Identify each line in the records below that contains the word "Python", and copy it.

> **MATERIAL PROVIDED**:
··········

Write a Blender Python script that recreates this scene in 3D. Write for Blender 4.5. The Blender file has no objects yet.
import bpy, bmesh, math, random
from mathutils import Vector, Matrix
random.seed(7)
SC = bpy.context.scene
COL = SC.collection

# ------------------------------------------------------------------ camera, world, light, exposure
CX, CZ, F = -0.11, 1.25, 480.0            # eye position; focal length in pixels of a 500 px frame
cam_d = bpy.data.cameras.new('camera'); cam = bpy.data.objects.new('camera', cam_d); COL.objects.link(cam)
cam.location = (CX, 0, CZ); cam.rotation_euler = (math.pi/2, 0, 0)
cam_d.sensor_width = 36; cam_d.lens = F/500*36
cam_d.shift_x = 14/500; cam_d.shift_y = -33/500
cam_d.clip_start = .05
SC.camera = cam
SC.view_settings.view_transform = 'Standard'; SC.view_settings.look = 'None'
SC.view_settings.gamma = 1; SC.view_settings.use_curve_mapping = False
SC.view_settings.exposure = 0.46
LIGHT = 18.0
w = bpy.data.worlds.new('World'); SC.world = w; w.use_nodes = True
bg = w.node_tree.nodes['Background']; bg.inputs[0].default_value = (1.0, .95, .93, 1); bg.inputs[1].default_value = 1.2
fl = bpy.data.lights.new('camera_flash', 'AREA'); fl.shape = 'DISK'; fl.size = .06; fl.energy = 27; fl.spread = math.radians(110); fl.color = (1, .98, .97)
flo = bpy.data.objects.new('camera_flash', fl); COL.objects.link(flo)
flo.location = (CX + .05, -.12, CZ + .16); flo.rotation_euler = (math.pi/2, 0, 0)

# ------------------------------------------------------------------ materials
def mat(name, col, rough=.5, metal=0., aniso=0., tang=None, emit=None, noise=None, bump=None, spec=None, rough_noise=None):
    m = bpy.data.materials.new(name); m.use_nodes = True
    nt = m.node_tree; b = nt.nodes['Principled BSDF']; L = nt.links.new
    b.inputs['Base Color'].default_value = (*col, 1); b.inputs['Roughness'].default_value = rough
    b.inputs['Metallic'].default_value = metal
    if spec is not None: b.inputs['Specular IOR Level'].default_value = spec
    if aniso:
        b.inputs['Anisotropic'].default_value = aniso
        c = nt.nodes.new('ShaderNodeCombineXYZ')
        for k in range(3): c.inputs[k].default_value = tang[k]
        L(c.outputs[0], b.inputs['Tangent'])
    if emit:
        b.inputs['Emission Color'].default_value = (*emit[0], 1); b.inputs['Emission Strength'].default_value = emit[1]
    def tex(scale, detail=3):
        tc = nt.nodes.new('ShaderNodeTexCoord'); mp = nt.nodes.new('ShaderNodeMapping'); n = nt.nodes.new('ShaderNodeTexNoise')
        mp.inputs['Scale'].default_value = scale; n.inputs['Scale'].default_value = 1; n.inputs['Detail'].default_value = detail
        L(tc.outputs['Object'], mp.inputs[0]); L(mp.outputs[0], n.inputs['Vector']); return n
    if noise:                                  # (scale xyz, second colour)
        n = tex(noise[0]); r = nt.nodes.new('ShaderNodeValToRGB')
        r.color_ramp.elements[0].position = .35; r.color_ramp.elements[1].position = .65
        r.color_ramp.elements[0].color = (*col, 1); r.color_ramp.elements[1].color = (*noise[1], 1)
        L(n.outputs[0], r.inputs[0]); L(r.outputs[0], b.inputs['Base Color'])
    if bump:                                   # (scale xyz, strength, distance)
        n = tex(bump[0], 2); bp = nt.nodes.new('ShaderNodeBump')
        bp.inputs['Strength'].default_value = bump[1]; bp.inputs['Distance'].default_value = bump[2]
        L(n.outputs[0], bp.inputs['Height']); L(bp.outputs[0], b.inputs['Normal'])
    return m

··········

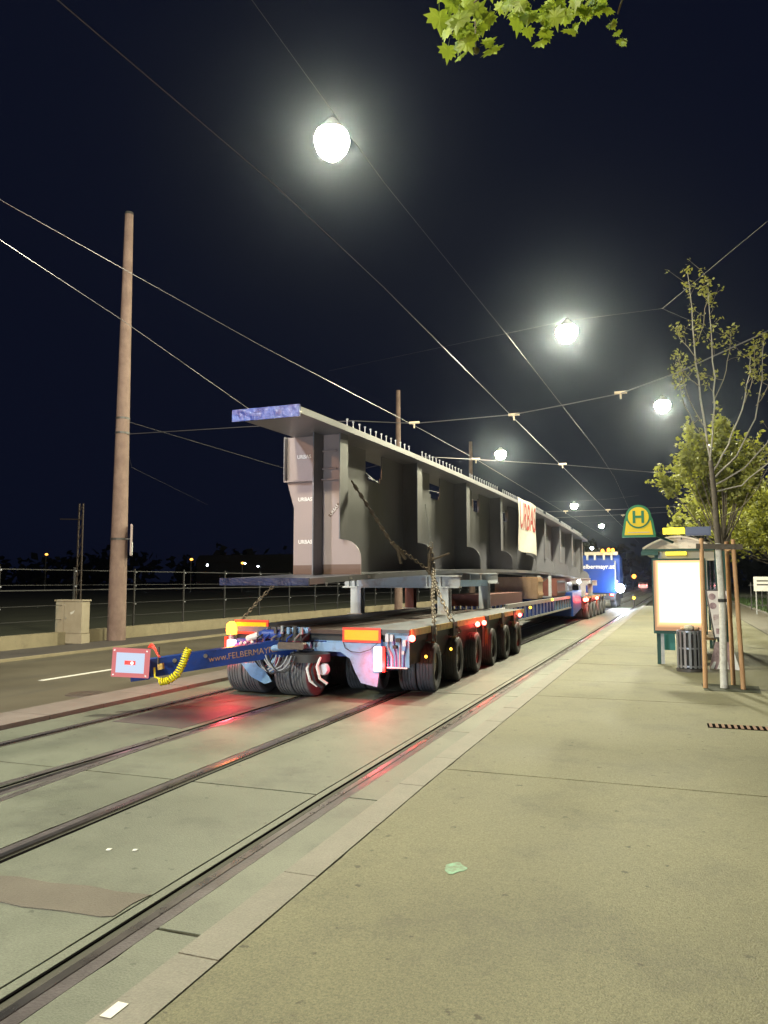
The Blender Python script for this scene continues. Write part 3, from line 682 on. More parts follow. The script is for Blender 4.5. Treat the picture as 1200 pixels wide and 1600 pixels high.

··········

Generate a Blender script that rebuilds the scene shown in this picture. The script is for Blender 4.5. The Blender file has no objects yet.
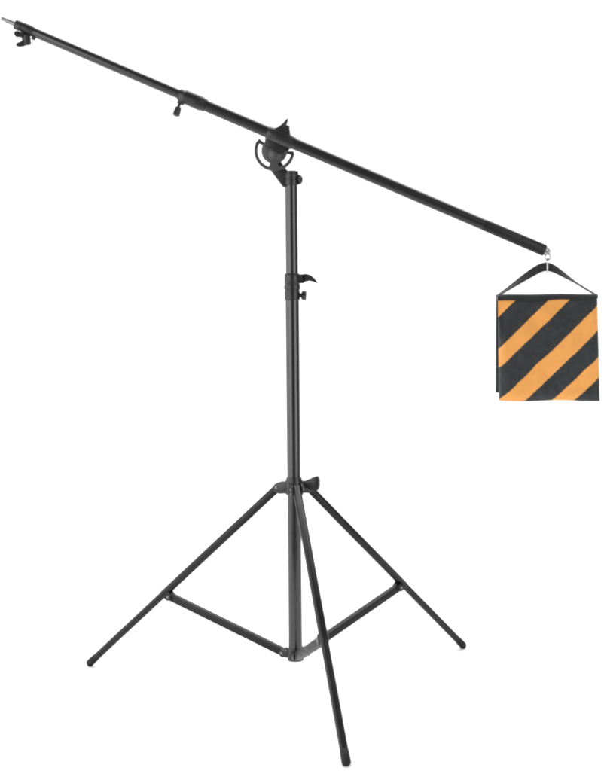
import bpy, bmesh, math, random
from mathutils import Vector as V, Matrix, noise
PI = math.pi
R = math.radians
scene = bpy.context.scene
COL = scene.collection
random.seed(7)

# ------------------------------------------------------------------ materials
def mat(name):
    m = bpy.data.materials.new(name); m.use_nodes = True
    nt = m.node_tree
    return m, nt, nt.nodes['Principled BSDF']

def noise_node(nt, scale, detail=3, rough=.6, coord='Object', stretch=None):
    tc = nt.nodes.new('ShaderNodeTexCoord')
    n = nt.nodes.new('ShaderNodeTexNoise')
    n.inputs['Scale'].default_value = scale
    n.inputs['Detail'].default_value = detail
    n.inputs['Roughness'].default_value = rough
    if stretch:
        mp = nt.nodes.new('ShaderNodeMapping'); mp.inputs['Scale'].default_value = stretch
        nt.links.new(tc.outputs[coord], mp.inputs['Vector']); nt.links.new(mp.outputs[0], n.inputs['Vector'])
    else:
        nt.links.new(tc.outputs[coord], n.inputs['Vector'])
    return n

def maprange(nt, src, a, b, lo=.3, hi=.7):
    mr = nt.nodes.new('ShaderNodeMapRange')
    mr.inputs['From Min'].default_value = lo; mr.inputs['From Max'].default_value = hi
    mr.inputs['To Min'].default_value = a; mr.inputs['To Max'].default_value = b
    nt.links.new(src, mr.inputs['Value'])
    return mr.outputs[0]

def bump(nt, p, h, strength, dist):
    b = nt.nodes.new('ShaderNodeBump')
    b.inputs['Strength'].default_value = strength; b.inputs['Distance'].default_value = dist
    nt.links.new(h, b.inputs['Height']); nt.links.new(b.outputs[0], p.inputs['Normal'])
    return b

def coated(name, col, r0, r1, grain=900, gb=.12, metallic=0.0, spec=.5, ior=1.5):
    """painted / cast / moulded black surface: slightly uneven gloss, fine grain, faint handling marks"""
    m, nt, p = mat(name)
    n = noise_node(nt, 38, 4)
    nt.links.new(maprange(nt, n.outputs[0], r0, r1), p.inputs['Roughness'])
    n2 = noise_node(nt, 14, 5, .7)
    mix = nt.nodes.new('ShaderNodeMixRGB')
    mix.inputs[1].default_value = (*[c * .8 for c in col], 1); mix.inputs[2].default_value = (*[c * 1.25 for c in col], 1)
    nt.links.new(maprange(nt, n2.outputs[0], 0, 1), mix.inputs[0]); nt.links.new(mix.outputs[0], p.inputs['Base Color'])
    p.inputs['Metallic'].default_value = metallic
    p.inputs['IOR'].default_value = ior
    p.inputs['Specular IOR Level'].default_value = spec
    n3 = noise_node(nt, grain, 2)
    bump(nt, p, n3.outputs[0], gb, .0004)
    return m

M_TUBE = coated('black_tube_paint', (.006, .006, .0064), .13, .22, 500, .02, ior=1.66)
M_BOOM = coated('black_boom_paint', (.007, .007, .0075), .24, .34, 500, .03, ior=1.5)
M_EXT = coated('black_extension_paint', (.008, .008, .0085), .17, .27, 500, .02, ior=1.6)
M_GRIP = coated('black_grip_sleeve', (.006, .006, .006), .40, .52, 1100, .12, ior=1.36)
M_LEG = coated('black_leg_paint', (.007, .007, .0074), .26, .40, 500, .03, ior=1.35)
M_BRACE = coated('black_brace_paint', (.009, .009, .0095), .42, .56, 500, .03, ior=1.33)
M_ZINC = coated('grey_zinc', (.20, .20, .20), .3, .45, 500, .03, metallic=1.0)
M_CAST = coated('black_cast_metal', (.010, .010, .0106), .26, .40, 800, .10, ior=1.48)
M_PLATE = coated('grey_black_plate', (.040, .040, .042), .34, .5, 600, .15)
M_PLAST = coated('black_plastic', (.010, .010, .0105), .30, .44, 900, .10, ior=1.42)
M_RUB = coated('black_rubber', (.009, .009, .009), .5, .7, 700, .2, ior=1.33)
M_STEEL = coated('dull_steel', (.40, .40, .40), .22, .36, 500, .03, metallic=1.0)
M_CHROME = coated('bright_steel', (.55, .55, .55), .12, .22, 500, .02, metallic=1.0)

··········

> **WORKED ANSWER**:
Write a Blender Python script that recreates this scene in 3D. Write for Blender 4.5. The Blender file has no objects yet.
The Blender Python script for this scene continues. Write part 3, from line 682 on. More parts follow. The script is for Blender 4.5. Treat the picture as 1200 pixels wide and 1600 pixels high.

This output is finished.